NGOs not for power or profit

NGOs not for power or profit
NGOs not for power or profit

Africa-Press – Namibia. THE convenor of World Non-Governmental Organisation Day, Ronny Dempers, says these institutions do not exist to acquire power or to make money but to uplift the societies they serve.

He said non-governmental organisation (NGO) vacancies are not third-world jobs that people take because they can’t get employed.

“If you are an NGO that is interested in power and making profit, you have graduated to another stage and should no longer be considered as one,” said Dempers on Wednesday during the celebration in Windhoek.

He added that such events are meant for individuals and organisations to get together, celebrate and reorganise.

“Because we are also faced with different challenges, or a moment such as this, it’s time to express our achievements, our challenges as a collective,” he stated.

He was equally concerned that some organisations just disappeared from the radar and wondered what was causing this.

“We want to say on this day to the world and to Namibia that we exist to make a difference. We want to qualify and quantify our contributions as a sector. We are also coming together on this day to recommit and redouble ourselves as a sector towards good governance,” Dempers said.

He further said, “We are also here to show that being in the sector is not a job for the third class and shouldn’t be the last drop off because you are unemployed”.

Dempers said it is a profession and it needs to grow, adding that it is capable of being seen as a career path.

“Some of us belong in the sector, and we need to create a conducive environment that attracts young people to be able to flow into the sector to make the sector most sustainable. But the current conditions of service are some of the things that we need to reflect on,” he pointed out. FNB’s account executive Bolle Hans said NGOs promote pluralism, diversity, and tolerance in society while protecting and strengthening cultural, religious, and other identities. “They stand out, thanks to their capacity to reach out to empower, represent, and defend vulnerable and socially excluded groups and trigger social innovation,” said Hans. He added that with an annual investment of over N$15 million in corporate social responsibility, the group remains committed to doing what matters throughout Namibia.

“The work of our NGO partners inspires us to be more than a bank, more than an investment house or advisors,” he said.

He indicated that NGOs are valuable and efficient implementers of human rights and development work, and this is due to their closeness and commitment to communities, a project that has impacted over one million Namibians.

United Nations Development Plan country representative Alka Bhatia said credit should be given to NGOs as they fill in gaps left by the government.

“What is needed here is collective action, collaboration, and commitment. In fact, all institutions must pull together and ensure that we focus on the future,” said Bhatia.

She noted that the late President Hage Geingob’s message on systems in institutions and processes must be kept alive.
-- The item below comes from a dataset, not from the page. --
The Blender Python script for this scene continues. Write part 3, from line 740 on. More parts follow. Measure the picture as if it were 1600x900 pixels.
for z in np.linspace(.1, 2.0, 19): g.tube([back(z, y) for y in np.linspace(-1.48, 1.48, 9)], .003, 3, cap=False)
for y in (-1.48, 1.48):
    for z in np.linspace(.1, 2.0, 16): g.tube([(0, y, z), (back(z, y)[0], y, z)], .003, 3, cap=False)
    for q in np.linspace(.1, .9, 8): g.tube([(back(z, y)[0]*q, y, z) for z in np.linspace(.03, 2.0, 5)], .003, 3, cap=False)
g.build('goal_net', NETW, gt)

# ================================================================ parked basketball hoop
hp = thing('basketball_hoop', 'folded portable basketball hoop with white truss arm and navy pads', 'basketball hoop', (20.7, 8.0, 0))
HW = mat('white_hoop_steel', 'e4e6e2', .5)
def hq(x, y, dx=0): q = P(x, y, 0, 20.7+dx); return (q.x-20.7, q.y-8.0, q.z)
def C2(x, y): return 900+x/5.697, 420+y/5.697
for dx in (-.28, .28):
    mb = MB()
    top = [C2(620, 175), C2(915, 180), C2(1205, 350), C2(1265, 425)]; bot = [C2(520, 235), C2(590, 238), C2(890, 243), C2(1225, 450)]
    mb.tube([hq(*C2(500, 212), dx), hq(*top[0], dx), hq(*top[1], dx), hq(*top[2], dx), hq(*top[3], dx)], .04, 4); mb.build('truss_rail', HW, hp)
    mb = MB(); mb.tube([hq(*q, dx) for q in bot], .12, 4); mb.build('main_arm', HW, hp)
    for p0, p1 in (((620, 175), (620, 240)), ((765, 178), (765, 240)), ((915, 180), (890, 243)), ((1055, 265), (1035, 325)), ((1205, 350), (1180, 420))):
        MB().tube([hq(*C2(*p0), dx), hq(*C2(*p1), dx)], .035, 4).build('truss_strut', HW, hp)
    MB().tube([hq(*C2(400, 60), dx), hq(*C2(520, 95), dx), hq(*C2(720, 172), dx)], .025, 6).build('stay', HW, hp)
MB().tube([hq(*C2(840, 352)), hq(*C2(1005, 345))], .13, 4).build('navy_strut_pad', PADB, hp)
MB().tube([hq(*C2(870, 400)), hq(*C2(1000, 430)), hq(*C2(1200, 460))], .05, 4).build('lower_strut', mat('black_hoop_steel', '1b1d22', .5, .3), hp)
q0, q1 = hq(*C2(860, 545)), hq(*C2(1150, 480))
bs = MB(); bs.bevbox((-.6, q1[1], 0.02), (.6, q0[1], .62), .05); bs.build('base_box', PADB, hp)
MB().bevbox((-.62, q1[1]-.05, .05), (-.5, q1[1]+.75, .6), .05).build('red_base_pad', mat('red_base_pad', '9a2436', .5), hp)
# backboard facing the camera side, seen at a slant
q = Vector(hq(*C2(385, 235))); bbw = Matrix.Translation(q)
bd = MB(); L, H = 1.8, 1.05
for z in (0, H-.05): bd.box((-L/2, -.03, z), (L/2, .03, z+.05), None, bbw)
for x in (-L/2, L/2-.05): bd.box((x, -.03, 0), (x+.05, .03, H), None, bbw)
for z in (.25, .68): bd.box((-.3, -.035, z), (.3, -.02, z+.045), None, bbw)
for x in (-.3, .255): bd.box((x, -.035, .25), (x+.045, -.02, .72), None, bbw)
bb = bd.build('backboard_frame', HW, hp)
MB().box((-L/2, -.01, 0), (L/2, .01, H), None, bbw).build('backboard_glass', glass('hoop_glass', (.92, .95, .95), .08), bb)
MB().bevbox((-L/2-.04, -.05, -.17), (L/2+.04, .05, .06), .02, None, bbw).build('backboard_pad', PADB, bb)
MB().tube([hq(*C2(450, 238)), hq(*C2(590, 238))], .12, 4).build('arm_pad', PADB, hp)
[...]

“Our engagement ranges from engaging policymakers with building transferable skills among the youth in rural areas, sensitising the youth on environmental issues and promoting responsible citizenship representing a vital component in nurturing future environmental and development leaders,” she said. The executive director of the Institute of Public Policy Research (IPPR) Graham Hopwood said civil society might be small, but it is impactful and crucial in issues around the basic income grant, equal rights, and the red line among others. “However, funding remains a critical issue. Upper middle-income donors are prioritised and there is a lack of philanthropy and limited CSI,” he stated.